"""

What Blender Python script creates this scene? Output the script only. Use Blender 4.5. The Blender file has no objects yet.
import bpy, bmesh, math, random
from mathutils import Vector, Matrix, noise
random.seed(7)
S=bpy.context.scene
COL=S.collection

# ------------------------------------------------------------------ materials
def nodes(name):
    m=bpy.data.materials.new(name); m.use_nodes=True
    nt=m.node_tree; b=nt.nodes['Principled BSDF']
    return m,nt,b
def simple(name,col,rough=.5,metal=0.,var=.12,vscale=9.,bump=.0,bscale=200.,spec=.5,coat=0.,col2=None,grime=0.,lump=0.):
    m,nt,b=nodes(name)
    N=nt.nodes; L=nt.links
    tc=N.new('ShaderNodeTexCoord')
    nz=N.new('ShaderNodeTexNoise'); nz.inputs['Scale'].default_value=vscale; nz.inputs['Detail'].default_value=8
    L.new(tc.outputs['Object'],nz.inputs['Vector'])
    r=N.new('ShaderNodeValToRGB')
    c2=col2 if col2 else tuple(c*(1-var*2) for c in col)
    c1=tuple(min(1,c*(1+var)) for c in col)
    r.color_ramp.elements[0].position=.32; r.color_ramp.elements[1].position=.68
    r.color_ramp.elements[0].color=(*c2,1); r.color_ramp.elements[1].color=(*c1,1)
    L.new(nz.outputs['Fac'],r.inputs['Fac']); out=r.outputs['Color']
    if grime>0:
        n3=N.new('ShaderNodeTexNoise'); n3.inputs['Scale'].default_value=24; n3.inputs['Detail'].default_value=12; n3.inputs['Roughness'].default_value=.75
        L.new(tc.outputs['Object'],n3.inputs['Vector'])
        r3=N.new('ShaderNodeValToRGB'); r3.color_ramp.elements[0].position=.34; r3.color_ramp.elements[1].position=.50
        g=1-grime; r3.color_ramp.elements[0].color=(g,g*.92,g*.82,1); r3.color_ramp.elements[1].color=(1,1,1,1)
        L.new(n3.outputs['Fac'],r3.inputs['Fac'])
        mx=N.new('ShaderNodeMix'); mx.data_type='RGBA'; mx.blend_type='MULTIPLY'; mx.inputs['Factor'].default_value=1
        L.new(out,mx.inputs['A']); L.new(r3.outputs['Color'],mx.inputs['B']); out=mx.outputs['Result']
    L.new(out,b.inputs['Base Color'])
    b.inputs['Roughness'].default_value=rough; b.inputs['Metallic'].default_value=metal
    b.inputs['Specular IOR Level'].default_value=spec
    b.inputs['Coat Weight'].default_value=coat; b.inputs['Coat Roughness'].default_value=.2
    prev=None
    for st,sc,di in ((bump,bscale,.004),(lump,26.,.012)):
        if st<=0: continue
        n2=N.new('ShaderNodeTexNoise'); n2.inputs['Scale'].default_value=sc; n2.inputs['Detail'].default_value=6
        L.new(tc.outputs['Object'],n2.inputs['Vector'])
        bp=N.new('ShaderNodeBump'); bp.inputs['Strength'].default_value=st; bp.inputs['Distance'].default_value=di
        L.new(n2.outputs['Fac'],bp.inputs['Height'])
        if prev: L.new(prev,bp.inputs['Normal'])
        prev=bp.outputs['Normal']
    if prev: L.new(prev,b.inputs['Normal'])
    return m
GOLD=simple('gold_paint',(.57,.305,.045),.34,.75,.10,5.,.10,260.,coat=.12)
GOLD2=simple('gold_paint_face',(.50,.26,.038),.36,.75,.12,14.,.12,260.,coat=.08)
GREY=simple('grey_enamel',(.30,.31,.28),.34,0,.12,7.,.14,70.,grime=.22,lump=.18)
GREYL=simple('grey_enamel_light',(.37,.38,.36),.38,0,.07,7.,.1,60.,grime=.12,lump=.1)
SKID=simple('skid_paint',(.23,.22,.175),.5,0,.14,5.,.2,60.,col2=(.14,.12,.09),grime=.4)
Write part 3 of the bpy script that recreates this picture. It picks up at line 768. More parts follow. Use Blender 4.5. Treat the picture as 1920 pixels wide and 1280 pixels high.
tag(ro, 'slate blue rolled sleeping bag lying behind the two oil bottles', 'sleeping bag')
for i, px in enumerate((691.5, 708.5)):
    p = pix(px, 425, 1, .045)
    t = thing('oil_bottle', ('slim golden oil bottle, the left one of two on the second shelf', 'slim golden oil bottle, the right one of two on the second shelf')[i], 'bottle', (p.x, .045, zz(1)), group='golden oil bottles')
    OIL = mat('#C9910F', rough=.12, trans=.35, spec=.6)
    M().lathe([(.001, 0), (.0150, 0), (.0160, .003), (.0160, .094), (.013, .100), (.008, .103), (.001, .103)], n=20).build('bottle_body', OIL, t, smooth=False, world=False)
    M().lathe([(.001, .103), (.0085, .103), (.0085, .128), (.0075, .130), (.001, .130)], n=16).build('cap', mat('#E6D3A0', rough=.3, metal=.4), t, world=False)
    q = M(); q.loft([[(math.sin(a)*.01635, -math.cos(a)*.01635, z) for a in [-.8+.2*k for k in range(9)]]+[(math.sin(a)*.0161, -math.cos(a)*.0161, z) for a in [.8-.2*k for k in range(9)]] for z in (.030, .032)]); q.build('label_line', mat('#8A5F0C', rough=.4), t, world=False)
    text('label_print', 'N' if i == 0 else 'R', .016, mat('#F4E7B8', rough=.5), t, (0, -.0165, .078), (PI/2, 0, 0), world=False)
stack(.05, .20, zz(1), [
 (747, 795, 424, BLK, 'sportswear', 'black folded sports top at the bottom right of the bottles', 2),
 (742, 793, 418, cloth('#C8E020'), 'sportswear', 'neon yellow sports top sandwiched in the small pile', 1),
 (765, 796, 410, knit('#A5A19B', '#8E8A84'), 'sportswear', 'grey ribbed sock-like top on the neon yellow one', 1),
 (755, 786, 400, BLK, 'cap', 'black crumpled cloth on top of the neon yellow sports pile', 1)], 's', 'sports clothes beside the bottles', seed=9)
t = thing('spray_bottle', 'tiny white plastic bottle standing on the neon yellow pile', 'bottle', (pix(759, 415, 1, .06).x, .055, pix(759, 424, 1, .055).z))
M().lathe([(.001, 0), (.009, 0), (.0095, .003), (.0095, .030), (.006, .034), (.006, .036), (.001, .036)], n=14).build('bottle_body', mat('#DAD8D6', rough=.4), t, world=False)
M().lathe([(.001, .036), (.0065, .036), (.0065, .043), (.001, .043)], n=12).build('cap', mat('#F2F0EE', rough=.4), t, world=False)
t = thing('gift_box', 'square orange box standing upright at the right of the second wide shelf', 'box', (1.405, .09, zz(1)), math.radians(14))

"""

#### [TO DO]
Take the entries above and copy them exactly from the first line through the line with "COL=S.collection"; leave out every line after it.

#### [TASK OUTPUT]
What Blender Python script creates this scene? Output the script only. Use Blender 4.5. The Blender file has no objects yet.
import bpy, bmesh, math, random
from mathutils import Vector, Matrix, noise
random.seed(7)
S=bpy.context.scene
COL=S.collection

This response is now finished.